We all know what it’s like to make choices from a first-person perspective, but to recognize unconventional intelligences in unconventional embodiments, we need a third-person theory of choice. A third-person theory of choice is one we could apply even to systems that we find very challenging to understand what it might be like to see the world from their perspective.
In economics, a choice is a selection of an element from a set of alternatives. Rational choice refers to the ability to consistently rank the alternatives by preference and then select the most preferred alternative. The search for (rational) choice in unconventional intelligences is the search for this process.
Even humans are unconventional intelligences, so we should try to find this process in humans. Evidence that humans undergo this process is found by studying motor behavior. I previously described a hypothesis where rational choice as a selection of the best of several alternatives is achieved by constructing several alternatives and having them compete with each other until one wins out. In this model, a motor behavior such as an act of reaching is constructed by having several different possible ways of constructing that reach compete with each other internaly, with the winner propagating across the brain and body while the losers are inhibited.
But another possibility is that the winning choice isn’t selected for among the present alternatives but is instead constructed by them.
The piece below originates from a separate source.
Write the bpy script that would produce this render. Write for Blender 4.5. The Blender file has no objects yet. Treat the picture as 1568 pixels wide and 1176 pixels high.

In this model, the various alternatives are making a social choice about how to proceed as a group. They do this by constructing a governing “dictator” whose choices constitute the group choices. The result is not a simple aggregation of the present alternatives but a novel construction that they build together through their interactions with each other. This novel governing construction is what you experience as your choice.
Just like thoughts are thinkers, this model suggests that choices are themselves choosers. The neural signals and so on that seem to constitute our choices are agents that are trying to optimize for their own self-interest, and the plans of the other signals are both obstacles and affordances. Conflict is very costly, so the choices try to work together to achieve a group decision, and that group decision, if it is to be rational, requires constructing a greater regulating entity whose decisions are shapings of the energy landscapes that allow the member choices to pursue their own goals without coming into conflict with the goals of other choices, and indeed to be able to exploit each other’s activities so as to scale up goals and competencies. Perhaps this scaling up is necessary to explain how simple neural signals become complex, context-sensitive, dynamic motor behaviors that change intelligently over time to achieve existing goals and adapt to new ones on the fly.
Which if either of these models is true I do not know. Possibly each happens some of the time. It will be interesting to find out.
What do you think of the preference reversal phenomenon in economics? I take it that you don’t see it as accurate to think of us as having static, predefined preferences that we simply draw upon when making a decision. But then, what’s the alternative? I’m still trying to grasp what you mean here.
Is the basic idea from embodied cognition that we come to know what we want based on our interactions with the environment? That is, we only form a "preference" as we move to complete a goal and, in the process, discover what our preference is? So, instead of having a stored, static preference, our preferences emerge dynamically as we engage with a particular context or task?